Série Noir (1979)
Série Noir (Film Movement Classics)
French film critics coined the term “film noir” and can be said to have “discovered” the genre. With the eyes of cultural distance, they discerned new patterns among many American crime dramas that began in World War II and continuing afterward, including a streak of pessimism and—often—a debt to German Expressionist lighting and staging.
However, most French filmmakers fell short in the genre. Perhaps the cultural distance was too wide? Among the best French entries in the field, director Alain Corneau’s Série Noir (1979), rises from a strong foundation. It’s based on a story by one of America’s great midcentury hardboiled crime novelists, “the dime store Dostoyevsky,” Jim Thompson. The story’s hard-luck protagonist, Franck, works in door-to-door sales for a shady company. While making his rounds, he encounters a miserly old woman pimping her teenage niece, Mona, out of her remote ramshackle house. Mona offers herself but Franck refuses. He has a faltering conscience, a weak voice continually overruled by what he sees as self-interest.

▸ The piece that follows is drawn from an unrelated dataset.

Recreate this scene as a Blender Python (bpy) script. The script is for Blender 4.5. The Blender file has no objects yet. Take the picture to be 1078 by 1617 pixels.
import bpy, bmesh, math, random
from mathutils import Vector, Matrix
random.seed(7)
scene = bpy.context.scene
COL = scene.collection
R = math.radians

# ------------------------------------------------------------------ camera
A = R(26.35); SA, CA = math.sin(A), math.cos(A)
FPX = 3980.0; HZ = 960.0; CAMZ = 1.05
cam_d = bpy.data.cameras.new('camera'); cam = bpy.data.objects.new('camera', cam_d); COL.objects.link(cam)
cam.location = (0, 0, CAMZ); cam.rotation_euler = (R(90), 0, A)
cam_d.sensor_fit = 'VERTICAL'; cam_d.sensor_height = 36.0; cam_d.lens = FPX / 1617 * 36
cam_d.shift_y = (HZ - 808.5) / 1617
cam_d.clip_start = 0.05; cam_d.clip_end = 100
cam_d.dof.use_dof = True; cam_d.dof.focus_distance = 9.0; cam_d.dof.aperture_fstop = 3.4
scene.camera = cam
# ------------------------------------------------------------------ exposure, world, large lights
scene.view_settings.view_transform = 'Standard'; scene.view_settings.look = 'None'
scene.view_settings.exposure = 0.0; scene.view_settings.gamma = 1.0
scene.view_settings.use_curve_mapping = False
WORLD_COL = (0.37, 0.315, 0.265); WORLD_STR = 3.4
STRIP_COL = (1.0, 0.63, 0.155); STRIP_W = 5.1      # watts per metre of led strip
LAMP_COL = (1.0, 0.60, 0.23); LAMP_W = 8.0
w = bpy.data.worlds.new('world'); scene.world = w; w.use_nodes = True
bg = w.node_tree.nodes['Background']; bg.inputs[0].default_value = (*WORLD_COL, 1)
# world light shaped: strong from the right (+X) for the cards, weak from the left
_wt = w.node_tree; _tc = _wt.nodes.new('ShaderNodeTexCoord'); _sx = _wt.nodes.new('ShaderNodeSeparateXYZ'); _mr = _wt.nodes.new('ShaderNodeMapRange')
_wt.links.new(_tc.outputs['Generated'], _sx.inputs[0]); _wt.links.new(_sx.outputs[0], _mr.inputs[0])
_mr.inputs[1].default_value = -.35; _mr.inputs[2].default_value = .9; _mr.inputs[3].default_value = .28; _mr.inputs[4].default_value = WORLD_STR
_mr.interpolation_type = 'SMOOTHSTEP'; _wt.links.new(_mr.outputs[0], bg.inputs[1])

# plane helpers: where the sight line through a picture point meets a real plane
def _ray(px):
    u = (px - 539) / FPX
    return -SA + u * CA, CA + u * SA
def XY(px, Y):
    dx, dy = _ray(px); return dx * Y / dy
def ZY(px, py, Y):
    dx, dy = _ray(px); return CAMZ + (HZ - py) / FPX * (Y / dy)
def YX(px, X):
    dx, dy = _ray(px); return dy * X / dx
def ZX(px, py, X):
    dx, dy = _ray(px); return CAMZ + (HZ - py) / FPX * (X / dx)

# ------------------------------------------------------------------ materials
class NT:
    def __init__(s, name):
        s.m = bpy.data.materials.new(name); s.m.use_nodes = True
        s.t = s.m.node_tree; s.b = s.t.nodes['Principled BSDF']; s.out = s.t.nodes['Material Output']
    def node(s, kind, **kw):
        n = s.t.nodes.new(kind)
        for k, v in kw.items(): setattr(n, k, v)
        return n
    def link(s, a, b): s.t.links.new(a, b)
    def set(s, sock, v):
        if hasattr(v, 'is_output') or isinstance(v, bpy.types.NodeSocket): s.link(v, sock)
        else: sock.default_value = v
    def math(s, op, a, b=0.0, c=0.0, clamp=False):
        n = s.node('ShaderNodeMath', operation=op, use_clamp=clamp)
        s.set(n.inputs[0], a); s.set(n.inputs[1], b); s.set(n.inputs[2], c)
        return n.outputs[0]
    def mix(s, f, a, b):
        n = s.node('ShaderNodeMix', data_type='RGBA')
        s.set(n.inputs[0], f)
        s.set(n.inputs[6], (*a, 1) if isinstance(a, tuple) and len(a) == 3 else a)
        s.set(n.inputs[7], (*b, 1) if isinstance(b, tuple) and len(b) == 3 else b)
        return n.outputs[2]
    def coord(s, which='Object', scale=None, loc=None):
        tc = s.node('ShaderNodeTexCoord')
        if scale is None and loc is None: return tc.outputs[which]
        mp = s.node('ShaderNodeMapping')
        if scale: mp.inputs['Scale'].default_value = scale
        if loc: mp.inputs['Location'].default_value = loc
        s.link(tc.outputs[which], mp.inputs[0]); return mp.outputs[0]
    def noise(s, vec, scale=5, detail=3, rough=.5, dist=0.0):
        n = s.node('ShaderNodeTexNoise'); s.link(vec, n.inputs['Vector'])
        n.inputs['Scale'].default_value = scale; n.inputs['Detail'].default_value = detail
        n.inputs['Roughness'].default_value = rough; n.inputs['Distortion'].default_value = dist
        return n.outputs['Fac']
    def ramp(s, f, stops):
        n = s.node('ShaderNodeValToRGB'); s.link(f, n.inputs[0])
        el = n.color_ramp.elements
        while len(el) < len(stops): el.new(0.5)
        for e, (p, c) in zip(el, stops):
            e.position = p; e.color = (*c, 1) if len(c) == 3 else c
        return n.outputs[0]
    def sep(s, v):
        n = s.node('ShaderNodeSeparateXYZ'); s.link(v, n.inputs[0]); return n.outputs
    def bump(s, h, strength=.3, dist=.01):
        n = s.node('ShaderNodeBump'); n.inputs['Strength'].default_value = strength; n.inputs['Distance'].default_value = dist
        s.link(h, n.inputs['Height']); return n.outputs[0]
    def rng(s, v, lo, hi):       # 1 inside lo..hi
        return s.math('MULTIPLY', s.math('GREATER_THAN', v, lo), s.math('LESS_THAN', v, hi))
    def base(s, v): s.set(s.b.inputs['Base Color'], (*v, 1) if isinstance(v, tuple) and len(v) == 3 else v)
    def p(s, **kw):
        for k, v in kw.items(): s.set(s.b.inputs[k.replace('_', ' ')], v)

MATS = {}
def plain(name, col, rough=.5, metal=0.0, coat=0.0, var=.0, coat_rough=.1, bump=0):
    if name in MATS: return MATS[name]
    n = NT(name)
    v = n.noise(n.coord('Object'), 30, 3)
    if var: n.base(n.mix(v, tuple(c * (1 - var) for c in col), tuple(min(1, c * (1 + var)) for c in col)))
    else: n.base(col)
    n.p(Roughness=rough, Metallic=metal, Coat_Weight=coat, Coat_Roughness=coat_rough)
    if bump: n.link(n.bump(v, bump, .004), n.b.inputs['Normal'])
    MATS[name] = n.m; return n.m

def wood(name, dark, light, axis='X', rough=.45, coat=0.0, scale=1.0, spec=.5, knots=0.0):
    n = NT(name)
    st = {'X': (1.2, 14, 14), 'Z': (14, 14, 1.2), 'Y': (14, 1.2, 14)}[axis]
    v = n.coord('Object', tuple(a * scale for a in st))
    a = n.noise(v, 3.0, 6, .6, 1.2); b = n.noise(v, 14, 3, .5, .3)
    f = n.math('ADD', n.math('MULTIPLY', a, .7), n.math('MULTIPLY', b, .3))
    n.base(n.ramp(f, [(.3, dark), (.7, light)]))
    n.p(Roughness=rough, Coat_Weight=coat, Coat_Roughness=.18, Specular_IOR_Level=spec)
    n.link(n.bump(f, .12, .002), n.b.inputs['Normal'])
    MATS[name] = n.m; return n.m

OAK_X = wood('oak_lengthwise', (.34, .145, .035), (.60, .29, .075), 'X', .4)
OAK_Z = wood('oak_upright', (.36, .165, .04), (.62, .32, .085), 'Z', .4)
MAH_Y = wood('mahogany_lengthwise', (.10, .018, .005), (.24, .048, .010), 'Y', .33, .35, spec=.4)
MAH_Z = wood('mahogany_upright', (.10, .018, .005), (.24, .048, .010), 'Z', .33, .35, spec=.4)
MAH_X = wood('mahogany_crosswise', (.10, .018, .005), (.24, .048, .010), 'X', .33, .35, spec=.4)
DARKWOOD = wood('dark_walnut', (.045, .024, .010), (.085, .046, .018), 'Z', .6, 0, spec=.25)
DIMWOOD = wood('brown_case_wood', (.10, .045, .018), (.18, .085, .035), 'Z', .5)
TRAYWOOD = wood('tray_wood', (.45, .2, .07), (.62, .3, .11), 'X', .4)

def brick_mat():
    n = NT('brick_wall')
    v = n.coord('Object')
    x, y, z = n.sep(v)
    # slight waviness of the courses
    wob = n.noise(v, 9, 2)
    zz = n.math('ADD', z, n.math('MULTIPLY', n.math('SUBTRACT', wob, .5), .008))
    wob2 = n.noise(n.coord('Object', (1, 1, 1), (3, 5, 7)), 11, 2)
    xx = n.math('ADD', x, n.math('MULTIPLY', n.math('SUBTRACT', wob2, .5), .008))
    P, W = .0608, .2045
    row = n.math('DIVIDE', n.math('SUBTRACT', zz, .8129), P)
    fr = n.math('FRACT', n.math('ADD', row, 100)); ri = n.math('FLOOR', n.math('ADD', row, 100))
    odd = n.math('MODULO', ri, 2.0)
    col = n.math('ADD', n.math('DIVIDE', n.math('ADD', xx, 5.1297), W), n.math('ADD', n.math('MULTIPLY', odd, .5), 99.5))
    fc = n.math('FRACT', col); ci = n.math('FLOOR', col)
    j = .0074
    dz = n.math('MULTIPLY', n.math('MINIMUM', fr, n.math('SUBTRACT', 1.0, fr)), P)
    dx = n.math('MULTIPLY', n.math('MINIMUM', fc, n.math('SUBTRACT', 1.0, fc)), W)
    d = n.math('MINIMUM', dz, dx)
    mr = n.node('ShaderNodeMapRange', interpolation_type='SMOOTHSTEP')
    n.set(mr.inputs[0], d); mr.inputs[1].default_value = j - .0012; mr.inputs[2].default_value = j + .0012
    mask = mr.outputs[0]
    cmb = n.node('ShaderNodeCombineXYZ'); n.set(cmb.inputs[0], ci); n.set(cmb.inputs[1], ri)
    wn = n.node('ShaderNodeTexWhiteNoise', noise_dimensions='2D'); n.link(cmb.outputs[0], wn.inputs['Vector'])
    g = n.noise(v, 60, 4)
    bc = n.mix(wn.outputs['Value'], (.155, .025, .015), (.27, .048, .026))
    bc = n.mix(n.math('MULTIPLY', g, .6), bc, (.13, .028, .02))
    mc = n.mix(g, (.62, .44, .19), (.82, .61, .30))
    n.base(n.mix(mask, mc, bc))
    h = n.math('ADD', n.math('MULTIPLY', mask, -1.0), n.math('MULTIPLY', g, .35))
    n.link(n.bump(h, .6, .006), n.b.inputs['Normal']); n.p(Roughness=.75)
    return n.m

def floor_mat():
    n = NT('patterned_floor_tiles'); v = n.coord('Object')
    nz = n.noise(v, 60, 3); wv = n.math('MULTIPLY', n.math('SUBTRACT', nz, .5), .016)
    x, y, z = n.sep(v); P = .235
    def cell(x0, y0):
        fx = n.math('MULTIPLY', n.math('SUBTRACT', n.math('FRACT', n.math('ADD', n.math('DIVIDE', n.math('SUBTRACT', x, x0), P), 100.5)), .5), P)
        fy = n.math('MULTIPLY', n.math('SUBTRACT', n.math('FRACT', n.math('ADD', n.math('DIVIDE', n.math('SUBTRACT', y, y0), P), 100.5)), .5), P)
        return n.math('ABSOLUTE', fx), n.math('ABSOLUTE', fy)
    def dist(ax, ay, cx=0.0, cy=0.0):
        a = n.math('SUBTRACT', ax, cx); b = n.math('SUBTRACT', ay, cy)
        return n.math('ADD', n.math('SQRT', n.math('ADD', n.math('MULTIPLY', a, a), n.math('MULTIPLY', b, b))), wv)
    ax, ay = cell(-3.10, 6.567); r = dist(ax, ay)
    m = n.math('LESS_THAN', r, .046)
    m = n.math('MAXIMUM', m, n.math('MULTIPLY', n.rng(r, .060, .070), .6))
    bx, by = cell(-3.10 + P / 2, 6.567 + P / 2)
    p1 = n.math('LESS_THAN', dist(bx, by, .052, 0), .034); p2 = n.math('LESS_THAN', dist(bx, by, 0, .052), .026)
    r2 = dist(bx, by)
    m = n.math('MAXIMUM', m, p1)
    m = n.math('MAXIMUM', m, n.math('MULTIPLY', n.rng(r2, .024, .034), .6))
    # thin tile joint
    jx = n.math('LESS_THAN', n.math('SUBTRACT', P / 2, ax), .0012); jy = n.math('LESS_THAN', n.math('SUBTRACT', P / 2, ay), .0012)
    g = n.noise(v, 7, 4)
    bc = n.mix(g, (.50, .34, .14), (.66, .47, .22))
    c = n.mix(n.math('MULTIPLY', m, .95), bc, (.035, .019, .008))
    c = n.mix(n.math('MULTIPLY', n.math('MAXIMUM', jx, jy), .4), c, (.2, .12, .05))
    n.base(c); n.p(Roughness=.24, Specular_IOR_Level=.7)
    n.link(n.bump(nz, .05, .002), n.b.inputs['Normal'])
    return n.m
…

With his marriage fraying, his bills piling up and his livelihood undependable, Franck devises a scheme with Mona to murder her hateful aunt and steal her money—a fortune tucked under the floorboards. Naturally, it gets complicated.
One of Série Noir’s strengths is the outstanding, multi-layered performance in the lead role by Patrick Dewaere. His Franck is angry, tender, savvy, delusional, conscientious, deranged, petulant, solicitous and worried—with good reason.